Results for both the modes of frequency with increasing value of taper constant $\left(\beta \right)$ from 0.0 to 1.0 at fixed aspect ratio $\left(a/b=1.5\right)$ are collected in Table 1 for the following cases:

i) $\alpha ={\alpha }_1=0.0$,

ii) $\alpha =0.2,{\alpha }_1=0.1$.

A continuous growth is found for both the modes of frequency as $\beta$ increases from 0.0 to 1.0 in both the cases.

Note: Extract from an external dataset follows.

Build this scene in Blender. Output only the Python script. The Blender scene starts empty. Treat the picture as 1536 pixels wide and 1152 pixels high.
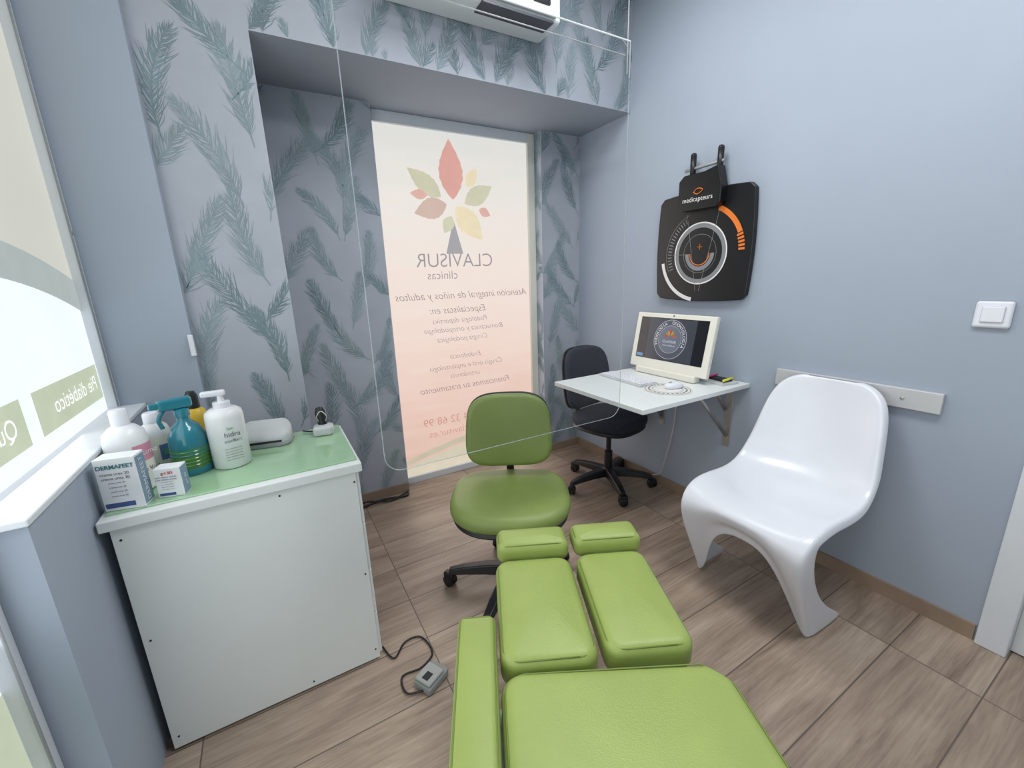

Also, it is interesting to note that frequency (for both the modes of vibration) increases as combined values of $\alpha$ and ${\alpha }_1$ increase.

Frequency for first two modes of vibration with respect to varying thermal gradient $\left(\alpha \right)$ from 0.0 to 0.8 at fixed aspect ratio $\left(a/b=1.5\right)$ is given in Table 2 for the following cases:

iii) $\beta ={\alpha }_1=0.0$,

iv) $\beta =0.2;{\alpha }_1=0.1$.

It is clearly seen that frequency (for both the modes) increases continuously in both the cases as $\alpha$ increases from 0.0 to 0.8. Also, authors note that rate of increment in frequency in Table 2 is slightly less as compared to table 1 for both cases.

First two modes of frequency at fixed aspect ratio $\left(a/b=1.5\right)$ are tabulated in Table 3 with increasing values of ${\alpha }_1$ from 0.0 to 0.15 for the following cases:

v) $\alpha =\beta =0.0$,

vi) $\alpha =\beta =0.2$.

Here, authors analyzed a very slow but continuous increment in frequency (for both the modes) as ${\alpha }_1$ increases from 0.0 to 0.15. Again, frequency increases when $\alpha$ and $\beta$ increase simultaneously from 0.0 to 0.2.

Frequency for first two modes of vibration is placed in Table 4 with increasing values of aspect ratio from 0.5 to 2.5 for the following cases:

vii) $\alpha =\beta ={\alpha }_1=0.0$,

viii) $\alpha =\beta =0.2;{\alpha }_1=0.1$.

As aspect ratio increases, authors observed that frequency increases rapidly for both the modes in both the cases. Further, an increment in frequency is found when simultaneous values of varying parameters increase from case (vii) to case (viii).

Variations in frequency (for both the modes of vibration) in Table 1, 2, 3 and 4 are also shown in Fig. 1, 2, 3 and 4 respectively.

Fig. 1Frequency Vs Taper Constant for fixed aspect ratio (a/b=1.5)

Fig. 2Frequency Vs Thermal Gradient for fixed aspect ratio (a/b=1.5)

Fig. 3Frequency Vs Non-Homogeneity Constant for fixed aspect ratio (a/b=1.5)

Fig. 4Frequency Vs Aspect Ratio

6. Comparisons

On comparing the results of present paper with [9] (linear thickness variation and bi-linear temperature variation) for corresponding values of structural parameters, authors found an excellent agreement as follows:

Table 5 shows that frequency (for both the modes of vibration) is slightly greater in present paper as compared to [9] with increasing value of $\beta$ at $\alpha ={\alpha }_1=0.0$ and $a/b=1.5$.

In table 6, authors observed that frequency (for both the modes of vibration) in the present paper is greater than [9] with increasing value of thermal gradient at ${\alpha }_1=\beta =0.0$ and $a/b=1.5.$

Frequency for both the modes of vibration for present paper and [9] is given in table 7 with varying aspect ratio for the following cases:

i) $\alpha =\beta ={\alpha }_1=0.0,$

ii) $\alpha =\beta =0.2;{\alpha }_1=0.0$.

In case (i), no change is found between the results of present paper and [9]. In case (ii), an increment is found in frequency for both the modes of vibration for present paper as compared to [9].

7. Conclusions

Due to unavailability of numerical data about first few modes of frequency, sometimes engineers or researchers are forced to drop their project or designs. Hence, it becomes necessary to provide some mathematical models for their help.

In the present study, results for first two modes of frequency parameter are computed using MATHEMATICA within the permissible range of varying structural parameters. Here, authors suggest design engineers or researchers to analyze the findings of the present paper before finalizing any design or structure. Also, authors assure that required frequency can be obtained by choosing appropriate values of structural parameters.